What the task requires:
Stop after the line containing "COL = SC.collection": print each line exactly from the first line of the listing up to that point.

[Start of Data records]

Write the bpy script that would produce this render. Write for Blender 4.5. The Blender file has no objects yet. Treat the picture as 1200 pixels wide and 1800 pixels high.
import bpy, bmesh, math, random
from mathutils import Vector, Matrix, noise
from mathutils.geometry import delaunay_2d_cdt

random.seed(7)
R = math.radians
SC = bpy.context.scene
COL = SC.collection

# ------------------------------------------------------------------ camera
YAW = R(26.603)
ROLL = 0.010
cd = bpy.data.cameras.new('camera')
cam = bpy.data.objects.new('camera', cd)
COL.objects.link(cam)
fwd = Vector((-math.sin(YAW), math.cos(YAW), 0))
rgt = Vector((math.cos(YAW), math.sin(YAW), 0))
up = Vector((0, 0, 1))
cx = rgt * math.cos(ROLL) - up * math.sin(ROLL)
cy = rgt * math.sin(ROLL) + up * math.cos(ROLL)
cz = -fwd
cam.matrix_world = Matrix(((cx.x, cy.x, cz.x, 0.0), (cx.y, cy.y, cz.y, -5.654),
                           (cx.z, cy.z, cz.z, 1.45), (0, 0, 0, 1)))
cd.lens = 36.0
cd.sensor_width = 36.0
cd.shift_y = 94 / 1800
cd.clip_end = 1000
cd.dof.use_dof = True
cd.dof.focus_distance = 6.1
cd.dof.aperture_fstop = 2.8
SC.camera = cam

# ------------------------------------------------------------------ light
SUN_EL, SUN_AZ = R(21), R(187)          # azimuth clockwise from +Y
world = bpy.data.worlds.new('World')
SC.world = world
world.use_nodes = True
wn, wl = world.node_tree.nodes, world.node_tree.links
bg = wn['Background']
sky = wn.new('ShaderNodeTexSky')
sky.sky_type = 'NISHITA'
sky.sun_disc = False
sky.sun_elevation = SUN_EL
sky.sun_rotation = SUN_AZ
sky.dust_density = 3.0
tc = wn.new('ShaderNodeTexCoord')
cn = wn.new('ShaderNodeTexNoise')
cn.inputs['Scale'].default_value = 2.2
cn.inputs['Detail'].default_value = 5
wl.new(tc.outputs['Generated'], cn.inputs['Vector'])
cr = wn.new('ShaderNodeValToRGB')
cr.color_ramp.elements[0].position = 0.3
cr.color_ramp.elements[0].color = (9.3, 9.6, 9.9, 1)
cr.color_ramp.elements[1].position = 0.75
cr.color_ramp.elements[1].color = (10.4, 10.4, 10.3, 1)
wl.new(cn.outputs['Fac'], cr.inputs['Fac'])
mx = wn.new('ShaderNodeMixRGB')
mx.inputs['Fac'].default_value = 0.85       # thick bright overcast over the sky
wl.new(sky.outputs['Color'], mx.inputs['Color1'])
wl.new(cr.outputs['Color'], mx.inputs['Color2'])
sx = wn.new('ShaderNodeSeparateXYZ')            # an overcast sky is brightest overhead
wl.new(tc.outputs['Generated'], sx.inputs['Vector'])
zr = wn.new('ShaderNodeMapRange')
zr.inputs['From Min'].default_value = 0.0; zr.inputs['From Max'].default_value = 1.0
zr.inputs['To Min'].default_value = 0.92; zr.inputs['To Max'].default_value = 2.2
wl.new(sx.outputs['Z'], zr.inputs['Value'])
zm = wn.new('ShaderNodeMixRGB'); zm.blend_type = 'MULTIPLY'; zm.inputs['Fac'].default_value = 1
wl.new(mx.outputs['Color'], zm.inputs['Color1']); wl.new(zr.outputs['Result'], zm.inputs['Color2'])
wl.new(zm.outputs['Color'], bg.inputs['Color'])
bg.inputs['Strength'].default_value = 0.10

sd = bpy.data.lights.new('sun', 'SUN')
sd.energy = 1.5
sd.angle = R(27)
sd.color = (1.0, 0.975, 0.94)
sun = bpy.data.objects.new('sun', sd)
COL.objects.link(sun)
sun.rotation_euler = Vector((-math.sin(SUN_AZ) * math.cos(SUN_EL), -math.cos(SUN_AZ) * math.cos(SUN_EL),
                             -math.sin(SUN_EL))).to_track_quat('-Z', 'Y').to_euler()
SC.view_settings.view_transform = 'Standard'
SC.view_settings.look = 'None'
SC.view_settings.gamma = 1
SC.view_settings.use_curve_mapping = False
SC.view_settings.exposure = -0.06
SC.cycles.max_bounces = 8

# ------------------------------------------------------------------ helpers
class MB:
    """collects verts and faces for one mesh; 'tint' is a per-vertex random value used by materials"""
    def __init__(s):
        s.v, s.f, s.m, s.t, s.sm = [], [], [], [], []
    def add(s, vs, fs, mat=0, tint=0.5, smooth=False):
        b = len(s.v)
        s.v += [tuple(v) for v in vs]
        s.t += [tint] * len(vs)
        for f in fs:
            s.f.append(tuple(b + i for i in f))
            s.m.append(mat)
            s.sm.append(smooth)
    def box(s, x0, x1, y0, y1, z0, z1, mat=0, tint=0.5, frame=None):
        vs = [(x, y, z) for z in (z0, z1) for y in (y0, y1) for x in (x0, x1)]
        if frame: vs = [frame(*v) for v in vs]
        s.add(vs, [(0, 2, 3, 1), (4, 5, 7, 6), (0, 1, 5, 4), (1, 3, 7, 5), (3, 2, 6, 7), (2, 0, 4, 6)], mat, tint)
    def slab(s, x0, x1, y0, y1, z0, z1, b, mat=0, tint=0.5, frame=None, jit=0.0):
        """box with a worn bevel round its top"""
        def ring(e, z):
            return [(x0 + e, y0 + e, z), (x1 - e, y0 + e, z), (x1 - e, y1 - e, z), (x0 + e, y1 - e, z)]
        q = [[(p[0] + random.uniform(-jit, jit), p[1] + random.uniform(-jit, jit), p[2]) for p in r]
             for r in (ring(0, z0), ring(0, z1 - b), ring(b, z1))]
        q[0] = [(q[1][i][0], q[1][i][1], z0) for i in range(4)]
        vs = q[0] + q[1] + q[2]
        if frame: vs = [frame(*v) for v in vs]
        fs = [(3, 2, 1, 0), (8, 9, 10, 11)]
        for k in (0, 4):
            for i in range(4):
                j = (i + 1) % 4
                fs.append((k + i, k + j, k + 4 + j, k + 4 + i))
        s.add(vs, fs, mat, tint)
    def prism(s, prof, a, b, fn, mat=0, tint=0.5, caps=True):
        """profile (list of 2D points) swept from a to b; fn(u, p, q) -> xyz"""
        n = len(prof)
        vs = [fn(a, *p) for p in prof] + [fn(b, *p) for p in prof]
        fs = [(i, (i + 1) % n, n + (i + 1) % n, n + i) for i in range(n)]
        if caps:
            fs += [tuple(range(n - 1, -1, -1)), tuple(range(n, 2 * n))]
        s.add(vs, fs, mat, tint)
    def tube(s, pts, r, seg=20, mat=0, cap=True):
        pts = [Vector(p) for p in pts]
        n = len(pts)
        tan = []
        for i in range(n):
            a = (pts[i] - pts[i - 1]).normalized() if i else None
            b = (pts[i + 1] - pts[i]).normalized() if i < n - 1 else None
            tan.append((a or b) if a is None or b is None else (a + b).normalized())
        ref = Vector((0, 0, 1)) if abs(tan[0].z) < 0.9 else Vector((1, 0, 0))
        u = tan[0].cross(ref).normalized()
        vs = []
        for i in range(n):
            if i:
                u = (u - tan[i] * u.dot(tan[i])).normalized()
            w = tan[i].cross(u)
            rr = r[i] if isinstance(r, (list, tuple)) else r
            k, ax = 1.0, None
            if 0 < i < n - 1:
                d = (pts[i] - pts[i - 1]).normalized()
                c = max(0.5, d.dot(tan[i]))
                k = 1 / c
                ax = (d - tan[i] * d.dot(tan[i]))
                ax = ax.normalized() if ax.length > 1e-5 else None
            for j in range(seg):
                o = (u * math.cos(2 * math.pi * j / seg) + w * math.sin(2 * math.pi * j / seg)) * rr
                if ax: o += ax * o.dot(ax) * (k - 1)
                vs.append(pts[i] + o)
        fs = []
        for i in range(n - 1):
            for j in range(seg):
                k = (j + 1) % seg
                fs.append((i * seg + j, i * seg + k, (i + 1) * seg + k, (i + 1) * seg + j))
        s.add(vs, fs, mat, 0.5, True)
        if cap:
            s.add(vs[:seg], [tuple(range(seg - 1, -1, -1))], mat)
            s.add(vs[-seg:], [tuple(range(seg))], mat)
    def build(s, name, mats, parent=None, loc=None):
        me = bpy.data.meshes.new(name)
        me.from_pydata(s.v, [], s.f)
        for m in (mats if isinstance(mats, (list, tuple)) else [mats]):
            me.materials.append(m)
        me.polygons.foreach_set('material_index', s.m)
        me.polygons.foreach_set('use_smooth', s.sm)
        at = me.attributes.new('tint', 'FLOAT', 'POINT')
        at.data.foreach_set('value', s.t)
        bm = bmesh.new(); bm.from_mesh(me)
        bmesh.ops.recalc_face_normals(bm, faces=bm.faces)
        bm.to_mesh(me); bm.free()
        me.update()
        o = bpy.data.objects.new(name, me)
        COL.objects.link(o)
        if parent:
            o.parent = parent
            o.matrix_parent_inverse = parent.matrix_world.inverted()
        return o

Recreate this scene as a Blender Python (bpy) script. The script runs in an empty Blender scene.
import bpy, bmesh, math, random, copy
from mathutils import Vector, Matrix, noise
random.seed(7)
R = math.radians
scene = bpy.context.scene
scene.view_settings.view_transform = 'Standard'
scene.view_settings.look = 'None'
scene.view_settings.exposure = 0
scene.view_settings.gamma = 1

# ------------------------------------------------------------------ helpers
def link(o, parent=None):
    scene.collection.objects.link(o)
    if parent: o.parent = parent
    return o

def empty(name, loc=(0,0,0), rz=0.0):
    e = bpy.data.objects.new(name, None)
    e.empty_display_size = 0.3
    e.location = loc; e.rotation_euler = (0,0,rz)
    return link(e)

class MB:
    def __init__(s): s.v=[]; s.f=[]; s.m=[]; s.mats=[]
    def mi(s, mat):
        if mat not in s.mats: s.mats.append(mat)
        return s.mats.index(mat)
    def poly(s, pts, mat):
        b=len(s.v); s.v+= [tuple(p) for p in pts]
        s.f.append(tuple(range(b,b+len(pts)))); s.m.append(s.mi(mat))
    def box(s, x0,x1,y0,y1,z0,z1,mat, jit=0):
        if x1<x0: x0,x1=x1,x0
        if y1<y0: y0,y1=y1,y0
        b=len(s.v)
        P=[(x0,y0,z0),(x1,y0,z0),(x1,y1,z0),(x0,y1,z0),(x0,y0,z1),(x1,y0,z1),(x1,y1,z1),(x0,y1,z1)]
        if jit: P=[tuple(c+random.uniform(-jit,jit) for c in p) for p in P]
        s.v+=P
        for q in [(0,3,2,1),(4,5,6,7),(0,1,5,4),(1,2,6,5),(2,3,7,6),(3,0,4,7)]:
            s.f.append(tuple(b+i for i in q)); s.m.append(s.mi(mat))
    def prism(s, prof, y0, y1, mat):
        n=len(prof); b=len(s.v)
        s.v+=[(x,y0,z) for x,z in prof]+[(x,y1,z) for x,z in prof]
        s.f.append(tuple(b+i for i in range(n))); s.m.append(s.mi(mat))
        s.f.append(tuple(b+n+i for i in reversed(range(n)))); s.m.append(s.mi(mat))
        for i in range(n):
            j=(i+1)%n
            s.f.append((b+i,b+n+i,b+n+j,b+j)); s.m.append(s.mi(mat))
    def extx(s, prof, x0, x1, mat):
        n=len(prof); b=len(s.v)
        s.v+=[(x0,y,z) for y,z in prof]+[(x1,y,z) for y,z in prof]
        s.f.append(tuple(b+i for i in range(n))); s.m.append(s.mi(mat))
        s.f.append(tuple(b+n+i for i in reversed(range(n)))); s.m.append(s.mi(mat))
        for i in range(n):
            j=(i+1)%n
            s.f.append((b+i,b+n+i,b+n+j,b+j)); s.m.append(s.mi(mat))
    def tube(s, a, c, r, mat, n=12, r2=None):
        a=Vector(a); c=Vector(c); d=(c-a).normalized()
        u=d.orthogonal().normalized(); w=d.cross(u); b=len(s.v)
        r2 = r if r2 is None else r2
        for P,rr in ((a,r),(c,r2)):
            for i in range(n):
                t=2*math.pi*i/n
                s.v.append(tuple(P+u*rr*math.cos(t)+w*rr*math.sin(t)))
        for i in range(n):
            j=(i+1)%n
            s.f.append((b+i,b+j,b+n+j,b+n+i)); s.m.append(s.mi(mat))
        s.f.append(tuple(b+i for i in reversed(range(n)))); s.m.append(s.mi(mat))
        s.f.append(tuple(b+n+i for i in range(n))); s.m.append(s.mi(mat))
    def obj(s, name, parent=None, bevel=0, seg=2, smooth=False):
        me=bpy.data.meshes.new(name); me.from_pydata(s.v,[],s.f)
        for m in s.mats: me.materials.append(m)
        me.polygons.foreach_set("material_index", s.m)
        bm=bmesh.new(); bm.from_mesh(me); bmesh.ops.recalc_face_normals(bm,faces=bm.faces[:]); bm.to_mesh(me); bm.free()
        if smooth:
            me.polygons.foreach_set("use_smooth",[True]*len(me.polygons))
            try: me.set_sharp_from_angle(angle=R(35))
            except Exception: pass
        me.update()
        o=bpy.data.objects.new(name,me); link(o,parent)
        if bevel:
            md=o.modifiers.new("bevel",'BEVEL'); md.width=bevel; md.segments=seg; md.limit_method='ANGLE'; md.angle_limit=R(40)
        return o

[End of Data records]

Reply to the task:
Write the bpy script that would produce this render. Write for Blender 4.5. The Blender file has no objects yet. Treat the picture as 1200 pixels wide and 1800 pixels high.
import bpy, bmesh, math, random
from mathutils import Vector, Matrix, noise
from mathutils.geometry import delaunay_2d_cdt

random.seed(7)
R = math.radians
SC = bpy.context.scene
COL = SC.collection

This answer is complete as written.